しかし「手放しの愛情」、己が混じらない愛は、確かにあるような気がする。西田幾多郎の《主客未分の純粋経験》を連想してしまった。

「我を忘れて」という境地で下す判断は、というよりそんな時の判断だけが、普遍性をもつ真の判断である。あとは個々の人間の考える判断で、自我に汚れている思考によるものだ。

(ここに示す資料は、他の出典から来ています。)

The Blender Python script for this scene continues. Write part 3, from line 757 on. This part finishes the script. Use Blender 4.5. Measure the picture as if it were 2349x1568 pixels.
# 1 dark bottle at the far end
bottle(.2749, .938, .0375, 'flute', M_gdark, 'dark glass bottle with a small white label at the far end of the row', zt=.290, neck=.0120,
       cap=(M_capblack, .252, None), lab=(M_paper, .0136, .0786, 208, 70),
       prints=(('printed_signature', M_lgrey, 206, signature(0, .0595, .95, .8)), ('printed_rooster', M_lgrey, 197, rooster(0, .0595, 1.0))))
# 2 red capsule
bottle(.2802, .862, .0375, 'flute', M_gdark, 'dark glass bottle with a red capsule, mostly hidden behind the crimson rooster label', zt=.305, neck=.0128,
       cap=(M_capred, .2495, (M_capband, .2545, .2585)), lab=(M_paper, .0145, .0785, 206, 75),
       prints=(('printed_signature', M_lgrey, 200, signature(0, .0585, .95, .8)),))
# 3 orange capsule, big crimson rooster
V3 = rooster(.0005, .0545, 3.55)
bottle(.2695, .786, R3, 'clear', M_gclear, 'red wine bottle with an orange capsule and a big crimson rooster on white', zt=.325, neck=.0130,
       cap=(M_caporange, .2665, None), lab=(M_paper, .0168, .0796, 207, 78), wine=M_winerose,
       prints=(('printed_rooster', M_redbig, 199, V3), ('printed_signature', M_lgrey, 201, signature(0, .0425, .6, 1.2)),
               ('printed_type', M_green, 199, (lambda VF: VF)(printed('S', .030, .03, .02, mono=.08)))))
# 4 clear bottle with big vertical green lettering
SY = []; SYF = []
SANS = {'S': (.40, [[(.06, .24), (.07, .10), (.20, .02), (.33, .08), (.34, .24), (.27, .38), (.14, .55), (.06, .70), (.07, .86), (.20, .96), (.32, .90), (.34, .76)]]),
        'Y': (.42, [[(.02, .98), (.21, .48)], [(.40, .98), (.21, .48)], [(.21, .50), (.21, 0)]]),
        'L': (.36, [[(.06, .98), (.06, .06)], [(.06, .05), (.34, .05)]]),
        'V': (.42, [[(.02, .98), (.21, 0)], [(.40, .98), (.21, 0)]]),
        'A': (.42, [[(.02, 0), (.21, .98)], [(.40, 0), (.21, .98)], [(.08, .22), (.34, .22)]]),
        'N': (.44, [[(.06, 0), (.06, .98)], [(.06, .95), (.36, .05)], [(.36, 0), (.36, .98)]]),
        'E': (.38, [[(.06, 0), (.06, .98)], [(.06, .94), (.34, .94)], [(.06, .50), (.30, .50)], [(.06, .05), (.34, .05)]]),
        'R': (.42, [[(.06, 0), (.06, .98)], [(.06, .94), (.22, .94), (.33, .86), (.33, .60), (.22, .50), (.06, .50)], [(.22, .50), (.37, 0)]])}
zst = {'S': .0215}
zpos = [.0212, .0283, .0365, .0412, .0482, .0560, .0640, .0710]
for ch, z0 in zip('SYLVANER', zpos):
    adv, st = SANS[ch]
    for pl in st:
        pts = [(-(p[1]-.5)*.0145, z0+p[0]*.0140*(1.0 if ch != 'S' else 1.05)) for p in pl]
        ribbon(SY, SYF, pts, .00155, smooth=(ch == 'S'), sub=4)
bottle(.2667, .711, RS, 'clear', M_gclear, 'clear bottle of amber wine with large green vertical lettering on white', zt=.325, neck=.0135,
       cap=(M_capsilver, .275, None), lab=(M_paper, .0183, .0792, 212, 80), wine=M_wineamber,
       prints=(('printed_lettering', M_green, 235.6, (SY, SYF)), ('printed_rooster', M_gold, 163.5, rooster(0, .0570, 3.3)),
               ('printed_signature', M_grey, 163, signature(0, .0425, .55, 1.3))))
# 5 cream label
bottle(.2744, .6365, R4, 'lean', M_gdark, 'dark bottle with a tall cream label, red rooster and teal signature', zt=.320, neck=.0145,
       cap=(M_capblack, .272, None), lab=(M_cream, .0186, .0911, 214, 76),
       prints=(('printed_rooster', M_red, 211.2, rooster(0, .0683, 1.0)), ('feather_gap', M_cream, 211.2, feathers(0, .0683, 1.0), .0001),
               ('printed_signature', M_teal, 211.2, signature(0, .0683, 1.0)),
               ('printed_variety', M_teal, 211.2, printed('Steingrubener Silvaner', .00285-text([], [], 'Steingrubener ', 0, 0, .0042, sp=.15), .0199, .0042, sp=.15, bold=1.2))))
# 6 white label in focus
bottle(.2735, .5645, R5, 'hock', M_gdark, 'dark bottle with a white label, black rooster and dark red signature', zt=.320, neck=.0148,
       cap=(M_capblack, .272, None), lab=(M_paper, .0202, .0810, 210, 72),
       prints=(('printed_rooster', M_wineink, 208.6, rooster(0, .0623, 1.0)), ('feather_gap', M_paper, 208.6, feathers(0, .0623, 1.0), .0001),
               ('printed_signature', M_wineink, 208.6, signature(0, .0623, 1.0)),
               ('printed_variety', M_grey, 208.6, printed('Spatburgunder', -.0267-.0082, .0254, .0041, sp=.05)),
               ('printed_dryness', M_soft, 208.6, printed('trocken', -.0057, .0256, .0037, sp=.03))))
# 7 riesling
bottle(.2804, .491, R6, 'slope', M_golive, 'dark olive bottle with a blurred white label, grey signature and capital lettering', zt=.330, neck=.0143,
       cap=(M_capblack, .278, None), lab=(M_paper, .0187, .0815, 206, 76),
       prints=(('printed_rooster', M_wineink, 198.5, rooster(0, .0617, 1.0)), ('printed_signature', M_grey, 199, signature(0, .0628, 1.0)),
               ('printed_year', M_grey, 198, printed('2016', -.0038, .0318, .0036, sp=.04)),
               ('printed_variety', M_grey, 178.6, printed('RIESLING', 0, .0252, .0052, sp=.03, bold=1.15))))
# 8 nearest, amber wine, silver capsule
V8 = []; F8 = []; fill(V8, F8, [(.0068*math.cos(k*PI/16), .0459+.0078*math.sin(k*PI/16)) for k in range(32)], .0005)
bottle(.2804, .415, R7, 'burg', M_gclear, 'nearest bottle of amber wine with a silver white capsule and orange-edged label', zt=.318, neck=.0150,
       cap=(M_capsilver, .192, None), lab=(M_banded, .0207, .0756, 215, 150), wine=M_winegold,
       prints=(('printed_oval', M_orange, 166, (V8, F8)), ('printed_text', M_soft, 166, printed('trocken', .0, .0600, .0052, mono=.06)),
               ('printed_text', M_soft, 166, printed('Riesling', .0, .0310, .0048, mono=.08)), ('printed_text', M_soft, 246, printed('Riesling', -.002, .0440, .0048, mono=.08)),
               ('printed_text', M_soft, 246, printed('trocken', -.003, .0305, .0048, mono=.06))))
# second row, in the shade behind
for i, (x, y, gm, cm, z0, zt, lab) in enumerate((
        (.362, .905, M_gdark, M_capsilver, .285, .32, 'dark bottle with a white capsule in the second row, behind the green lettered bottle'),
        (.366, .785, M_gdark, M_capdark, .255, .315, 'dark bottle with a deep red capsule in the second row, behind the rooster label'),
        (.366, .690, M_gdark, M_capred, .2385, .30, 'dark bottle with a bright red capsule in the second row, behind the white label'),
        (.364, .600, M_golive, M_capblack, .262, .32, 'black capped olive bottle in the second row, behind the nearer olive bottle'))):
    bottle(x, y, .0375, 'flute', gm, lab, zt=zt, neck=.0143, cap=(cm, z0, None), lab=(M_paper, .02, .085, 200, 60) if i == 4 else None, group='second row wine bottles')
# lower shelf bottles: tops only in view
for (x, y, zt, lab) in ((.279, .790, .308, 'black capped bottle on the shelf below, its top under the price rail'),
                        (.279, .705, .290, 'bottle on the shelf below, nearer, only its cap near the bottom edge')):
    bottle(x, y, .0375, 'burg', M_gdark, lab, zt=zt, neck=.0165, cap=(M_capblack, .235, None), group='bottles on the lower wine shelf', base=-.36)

「正しい自分たち」と「悪い反社会的人間」という分別にも、世間で共有される我執、我愛が染みついている。

随分以前にこんな投稿をしたことがある:

左衛門: あなたがたは善いことしかなさらないそうだでな。わしは悪いことしかしませんでな。どうも肌が合いませんよ。 

親鸞: いいえ悪いことしかしないのは私の事です。 

左衛門: どうせのがれられぬ悪人なら、ほかの悪人どもに侮辱されるのはいやですからね。また自分を善い人間らしく思いたくありませんからね。私は悪人だと言って名乗って世間を荒れ回りたいような気がするのです。・・・ 

親鸞: 私は地獄がなければならないと思います。その時に、同時に必ずその地獄から免れる道が無くてはならぬと思うのです。それでなくてはこの世界がうそだという気がするのです。この存在が成り立たないという気がするのです。私たちは生まれている。そしてこの世界は存在している。それならこの世界は調和したものでなくてはならない。どこかで救われているものでなくてはならない。という気がするのです・・・ 

倉田百三『出家とその弟子』の中の一節である。

どうも戦後民主主義に染まった現代日本からは、《深み》というのが消えてしまったような感じがする。 いま生きている世の中はどこか調和していない感じがする。だから《閉塞感》なる社会心理に覆われているのではないか?もし調和しているなら、成長率は低くとも、自足、満足、幸福感に支配されているはずだ。

こんな風に思ったりする最近です。


マア、河には泥や砂がたまって浅くなる。人間社会も油断をしていると、あるタイプの人間集団だけが生息可能で、非正規で非標準的な人間は棲めなくなってしまうのだろう。

「彼らは根絶するべき人たちだ」と発言する人が堂々としていて、世間に忖度しているのかわからないが、異論も反論も出てこない。それが正しいと思い込んでいるのでありましょう。それこそ仏教でいう煩悩三毒の筆頭である《痴》。即ち、無知である故の迷いであります。迷いの自覚がない凡夫の信念ほど始末のおえない厄介者はない。

多くの人が、そんな風である時、社会は四分五裂するのだと思う。「戦国時代」とはそんな時代の(一つの現象的な)帰結であったに違いない。


近世の英国人・哲学者ホッブズが洞察したように

本来、人間社会は万人の万人に対する戦いである。

敵と味方の二つに分ける態度は愚かさを映す鏡である。二つには分けられない。味方と思う世間の人々もまた《私》にとっては敵であることを知る。人間社会に敵と味方はない。敵といい、味方と言い、そんな観念自体が一つの虚妄である。これを《遍計所執》と言うことは最近勉強した。